→ **What the task asks**
Exactly the lines from the start of the data below through the line that contains "random.seed(7)" are to be copied, with pictures left out.

→ **Information supplied**
========

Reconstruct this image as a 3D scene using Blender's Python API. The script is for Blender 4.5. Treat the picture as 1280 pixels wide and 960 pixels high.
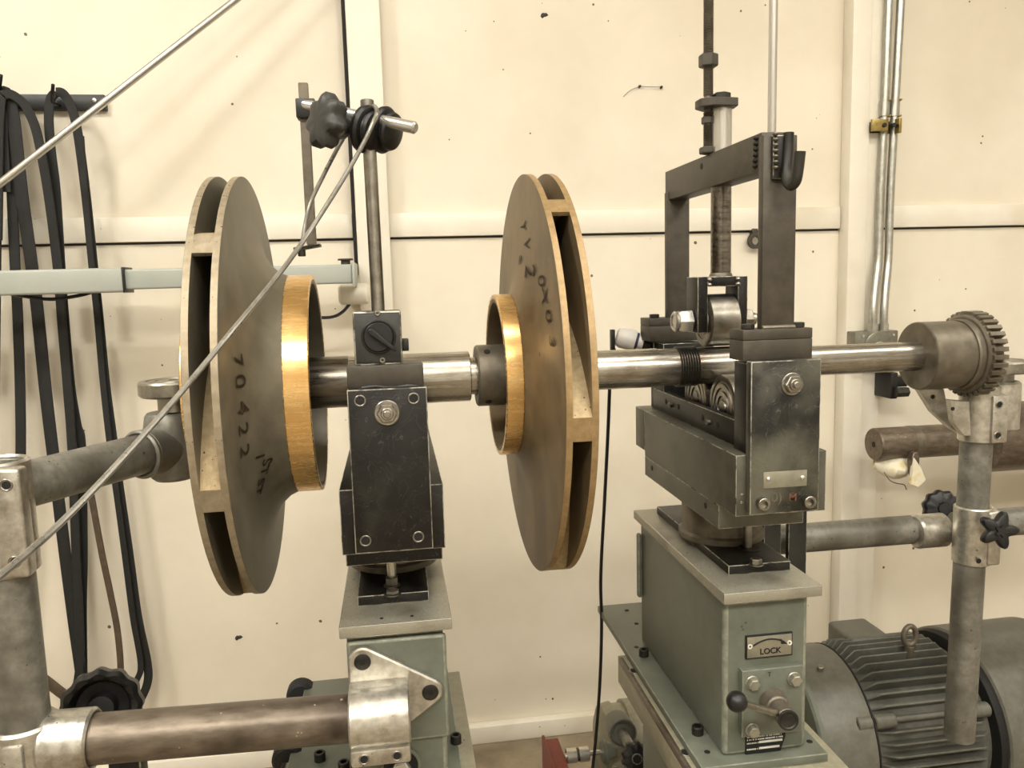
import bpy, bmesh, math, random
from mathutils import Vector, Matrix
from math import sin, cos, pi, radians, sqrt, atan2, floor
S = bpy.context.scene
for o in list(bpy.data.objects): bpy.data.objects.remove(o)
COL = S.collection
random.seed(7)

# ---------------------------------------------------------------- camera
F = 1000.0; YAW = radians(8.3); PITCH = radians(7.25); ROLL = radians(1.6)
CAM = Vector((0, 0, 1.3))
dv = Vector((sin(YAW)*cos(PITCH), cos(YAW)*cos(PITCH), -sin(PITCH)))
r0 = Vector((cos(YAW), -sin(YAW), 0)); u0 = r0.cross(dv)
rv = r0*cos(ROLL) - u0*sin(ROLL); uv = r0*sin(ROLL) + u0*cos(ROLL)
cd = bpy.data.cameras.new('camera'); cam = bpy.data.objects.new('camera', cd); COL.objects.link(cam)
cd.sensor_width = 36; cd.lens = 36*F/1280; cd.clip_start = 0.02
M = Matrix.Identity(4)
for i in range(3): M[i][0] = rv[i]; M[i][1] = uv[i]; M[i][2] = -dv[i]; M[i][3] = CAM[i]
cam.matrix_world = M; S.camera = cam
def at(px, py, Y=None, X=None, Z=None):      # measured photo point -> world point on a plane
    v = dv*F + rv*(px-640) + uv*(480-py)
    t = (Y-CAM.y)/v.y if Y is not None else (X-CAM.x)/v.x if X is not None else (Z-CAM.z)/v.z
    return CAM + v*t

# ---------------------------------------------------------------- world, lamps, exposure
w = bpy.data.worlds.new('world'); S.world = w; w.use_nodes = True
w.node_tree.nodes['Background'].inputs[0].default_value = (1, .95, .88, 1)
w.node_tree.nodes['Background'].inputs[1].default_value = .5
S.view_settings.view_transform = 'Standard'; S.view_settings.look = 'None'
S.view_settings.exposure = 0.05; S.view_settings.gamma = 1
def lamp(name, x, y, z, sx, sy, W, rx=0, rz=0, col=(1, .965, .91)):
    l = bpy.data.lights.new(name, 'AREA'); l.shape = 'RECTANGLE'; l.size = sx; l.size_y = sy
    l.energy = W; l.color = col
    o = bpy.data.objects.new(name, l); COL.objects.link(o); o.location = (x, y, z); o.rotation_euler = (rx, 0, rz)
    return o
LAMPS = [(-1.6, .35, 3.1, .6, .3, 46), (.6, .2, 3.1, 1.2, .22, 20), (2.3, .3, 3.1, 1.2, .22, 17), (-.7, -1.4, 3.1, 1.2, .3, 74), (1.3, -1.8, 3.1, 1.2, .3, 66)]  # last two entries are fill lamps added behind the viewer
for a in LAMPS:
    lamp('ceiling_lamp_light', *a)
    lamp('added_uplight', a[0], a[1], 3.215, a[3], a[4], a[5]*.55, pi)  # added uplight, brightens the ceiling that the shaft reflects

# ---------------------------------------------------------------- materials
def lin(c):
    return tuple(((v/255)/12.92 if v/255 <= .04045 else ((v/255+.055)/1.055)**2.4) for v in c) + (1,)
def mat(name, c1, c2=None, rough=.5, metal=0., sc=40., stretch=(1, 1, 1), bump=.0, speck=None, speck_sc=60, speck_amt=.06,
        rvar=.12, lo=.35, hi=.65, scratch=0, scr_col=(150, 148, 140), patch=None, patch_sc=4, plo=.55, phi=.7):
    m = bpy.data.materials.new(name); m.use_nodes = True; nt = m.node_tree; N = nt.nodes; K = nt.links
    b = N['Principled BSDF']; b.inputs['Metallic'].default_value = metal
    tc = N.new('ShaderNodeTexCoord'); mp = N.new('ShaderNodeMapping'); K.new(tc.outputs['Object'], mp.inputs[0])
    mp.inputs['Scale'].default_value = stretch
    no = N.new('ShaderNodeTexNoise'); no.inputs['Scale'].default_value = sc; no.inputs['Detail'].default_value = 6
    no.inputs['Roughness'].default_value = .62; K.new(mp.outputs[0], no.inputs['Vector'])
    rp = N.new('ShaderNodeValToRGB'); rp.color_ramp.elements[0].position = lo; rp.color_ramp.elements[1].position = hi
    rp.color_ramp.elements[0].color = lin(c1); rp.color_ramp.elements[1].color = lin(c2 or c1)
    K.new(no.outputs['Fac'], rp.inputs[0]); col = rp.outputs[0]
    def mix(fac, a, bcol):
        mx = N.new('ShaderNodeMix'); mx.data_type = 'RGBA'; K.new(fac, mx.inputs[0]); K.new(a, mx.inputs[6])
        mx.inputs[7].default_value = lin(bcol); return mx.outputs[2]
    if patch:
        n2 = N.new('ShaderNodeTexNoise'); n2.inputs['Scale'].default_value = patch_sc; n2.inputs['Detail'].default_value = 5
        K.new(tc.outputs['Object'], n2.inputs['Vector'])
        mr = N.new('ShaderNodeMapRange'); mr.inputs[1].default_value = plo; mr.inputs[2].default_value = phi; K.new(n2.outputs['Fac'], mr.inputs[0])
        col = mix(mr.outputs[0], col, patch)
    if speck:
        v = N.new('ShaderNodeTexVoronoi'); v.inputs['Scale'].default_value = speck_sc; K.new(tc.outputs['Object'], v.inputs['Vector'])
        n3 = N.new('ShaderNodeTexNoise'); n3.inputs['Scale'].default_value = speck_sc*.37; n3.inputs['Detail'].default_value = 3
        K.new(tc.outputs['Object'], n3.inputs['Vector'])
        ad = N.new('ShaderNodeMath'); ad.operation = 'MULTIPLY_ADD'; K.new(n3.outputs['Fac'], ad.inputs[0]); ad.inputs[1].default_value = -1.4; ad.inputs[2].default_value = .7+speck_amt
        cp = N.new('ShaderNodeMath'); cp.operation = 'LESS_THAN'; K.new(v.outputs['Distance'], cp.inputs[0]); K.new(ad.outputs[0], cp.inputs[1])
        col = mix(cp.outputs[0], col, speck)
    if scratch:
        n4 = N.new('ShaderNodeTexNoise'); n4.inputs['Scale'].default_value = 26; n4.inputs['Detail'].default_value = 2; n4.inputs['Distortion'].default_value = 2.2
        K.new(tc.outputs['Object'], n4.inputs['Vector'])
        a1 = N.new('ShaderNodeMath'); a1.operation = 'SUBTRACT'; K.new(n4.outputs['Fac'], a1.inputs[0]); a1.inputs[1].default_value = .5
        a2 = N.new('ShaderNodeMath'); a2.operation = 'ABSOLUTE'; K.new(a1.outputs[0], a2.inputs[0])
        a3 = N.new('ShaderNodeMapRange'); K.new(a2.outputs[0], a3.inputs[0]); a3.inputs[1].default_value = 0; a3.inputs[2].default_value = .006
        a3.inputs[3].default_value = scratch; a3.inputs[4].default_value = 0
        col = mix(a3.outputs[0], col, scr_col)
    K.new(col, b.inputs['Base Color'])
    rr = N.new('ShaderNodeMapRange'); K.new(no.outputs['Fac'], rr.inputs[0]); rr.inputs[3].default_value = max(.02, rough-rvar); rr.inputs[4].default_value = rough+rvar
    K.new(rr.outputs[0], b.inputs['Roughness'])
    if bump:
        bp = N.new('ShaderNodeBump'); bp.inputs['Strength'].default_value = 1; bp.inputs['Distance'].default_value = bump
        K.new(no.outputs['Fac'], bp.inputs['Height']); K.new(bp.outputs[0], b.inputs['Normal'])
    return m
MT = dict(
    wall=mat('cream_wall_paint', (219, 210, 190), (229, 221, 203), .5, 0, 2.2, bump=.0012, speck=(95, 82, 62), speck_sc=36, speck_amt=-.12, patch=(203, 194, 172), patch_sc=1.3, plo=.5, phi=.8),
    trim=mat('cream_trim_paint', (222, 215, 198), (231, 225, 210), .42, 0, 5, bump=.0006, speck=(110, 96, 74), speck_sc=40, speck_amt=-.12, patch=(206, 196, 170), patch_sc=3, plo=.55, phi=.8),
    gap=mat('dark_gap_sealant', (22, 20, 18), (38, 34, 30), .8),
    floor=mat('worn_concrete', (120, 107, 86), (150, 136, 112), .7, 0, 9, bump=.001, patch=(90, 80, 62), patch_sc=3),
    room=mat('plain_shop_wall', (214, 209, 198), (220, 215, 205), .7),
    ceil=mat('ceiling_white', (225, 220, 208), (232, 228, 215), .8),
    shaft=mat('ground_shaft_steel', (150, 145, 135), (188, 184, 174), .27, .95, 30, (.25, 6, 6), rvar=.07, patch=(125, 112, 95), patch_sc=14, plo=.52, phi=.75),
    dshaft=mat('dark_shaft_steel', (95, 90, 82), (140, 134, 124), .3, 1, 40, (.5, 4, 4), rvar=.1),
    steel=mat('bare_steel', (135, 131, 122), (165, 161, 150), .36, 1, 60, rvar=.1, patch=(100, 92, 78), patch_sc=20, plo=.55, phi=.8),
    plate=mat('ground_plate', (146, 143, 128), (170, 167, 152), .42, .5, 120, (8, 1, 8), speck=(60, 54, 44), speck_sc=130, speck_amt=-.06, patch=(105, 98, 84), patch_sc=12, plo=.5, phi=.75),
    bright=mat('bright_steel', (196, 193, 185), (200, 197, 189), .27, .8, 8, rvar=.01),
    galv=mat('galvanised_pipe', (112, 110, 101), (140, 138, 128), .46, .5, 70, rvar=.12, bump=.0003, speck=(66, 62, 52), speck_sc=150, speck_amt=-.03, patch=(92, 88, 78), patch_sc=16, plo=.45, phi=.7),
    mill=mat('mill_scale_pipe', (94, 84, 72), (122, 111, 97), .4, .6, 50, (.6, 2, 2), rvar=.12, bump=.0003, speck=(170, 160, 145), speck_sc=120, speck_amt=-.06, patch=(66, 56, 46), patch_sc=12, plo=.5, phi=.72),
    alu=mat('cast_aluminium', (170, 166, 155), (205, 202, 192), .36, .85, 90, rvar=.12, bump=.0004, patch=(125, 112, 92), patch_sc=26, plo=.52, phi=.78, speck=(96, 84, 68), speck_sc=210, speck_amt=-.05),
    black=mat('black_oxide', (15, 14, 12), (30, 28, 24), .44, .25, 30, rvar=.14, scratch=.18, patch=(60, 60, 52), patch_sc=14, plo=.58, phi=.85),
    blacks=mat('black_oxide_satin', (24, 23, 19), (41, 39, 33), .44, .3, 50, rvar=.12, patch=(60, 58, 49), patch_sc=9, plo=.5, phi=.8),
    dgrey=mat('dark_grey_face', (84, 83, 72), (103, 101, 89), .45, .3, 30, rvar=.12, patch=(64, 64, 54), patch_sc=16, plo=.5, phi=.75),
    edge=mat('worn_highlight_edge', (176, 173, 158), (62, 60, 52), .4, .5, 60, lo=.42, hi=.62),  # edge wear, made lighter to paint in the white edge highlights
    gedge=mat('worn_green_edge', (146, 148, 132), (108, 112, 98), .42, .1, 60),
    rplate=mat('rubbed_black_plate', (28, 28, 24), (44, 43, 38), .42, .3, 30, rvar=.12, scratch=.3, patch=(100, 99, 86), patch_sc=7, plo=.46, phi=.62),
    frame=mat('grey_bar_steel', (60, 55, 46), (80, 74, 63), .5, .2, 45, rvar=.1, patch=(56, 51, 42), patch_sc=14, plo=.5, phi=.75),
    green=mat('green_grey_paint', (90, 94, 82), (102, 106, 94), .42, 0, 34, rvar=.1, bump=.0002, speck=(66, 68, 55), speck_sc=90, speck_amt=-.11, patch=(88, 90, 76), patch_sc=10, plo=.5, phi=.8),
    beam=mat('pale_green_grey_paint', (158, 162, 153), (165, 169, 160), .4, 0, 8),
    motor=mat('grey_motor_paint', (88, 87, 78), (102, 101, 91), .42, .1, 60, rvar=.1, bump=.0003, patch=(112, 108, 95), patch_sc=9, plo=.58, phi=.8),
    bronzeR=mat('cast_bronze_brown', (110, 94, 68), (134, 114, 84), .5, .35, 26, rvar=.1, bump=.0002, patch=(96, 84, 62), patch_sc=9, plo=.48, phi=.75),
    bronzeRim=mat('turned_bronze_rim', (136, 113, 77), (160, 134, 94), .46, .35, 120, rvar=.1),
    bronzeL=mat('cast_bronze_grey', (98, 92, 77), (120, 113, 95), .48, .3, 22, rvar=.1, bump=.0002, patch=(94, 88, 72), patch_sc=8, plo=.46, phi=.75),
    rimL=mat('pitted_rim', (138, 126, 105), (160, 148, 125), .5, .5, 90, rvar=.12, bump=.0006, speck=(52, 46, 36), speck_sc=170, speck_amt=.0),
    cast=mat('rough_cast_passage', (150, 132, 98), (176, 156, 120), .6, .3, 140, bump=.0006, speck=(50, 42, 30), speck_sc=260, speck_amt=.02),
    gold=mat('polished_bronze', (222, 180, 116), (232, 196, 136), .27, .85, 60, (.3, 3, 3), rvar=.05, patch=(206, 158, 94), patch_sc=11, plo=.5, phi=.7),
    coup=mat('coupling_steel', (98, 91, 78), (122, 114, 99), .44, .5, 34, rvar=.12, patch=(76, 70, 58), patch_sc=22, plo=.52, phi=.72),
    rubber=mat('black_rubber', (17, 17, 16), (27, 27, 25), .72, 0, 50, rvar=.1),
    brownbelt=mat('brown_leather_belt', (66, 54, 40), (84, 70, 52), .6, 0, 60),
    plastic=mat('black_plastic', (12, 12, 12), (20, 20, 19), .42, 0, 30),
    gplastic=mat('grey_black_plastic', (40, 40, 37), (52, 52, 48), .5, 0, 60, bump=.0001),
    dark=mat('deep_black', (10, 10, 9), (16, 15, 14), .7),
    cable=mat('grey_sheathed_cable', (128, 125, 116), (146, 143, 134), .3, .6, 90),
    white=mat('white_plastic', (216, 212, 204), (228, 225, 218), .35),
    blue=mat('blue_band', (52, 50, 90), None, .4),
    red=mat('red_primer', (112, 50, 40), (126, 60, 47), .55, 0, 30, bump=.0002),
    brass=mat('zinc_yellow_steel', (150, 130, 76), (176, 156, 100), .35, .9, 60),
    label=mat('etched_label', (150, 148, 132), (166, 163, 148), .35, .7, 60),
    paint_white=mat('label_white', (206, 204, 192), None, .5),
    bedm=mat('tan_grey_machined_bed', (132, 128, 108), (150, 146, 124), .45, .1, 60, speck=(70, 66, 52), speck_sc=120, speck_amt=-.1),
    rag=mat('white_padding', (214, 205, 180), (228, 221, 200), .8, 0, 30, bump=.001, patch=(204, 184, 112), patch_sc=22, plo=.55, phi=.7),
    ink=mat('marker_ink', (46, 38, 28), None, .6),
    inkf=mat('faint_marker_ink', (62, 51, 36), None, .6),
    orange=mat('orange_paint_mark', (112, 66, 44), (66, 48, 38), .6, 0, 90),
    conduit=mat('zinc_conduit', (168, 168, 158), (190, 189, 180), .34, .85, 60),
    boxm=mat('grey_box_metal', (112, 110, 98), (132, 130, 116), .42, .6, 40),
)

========

→ **Complete output**
Reconstruct this image as a 3D scene using Blender's Python API. The script is for Blender 4.5. Treat the picture as 1280 pixels wide and 960 pixels high.
import bpy, bmesh, math, random
from mathutils import Vector, Matrix
from math import sin, cos, pi, radians, sqrt, atan2, floor
S = bpy.context.scene
for o in list(bpy.data.objects): bpy.data.objects.remove(o)
COL = S.collection
random.seed(7)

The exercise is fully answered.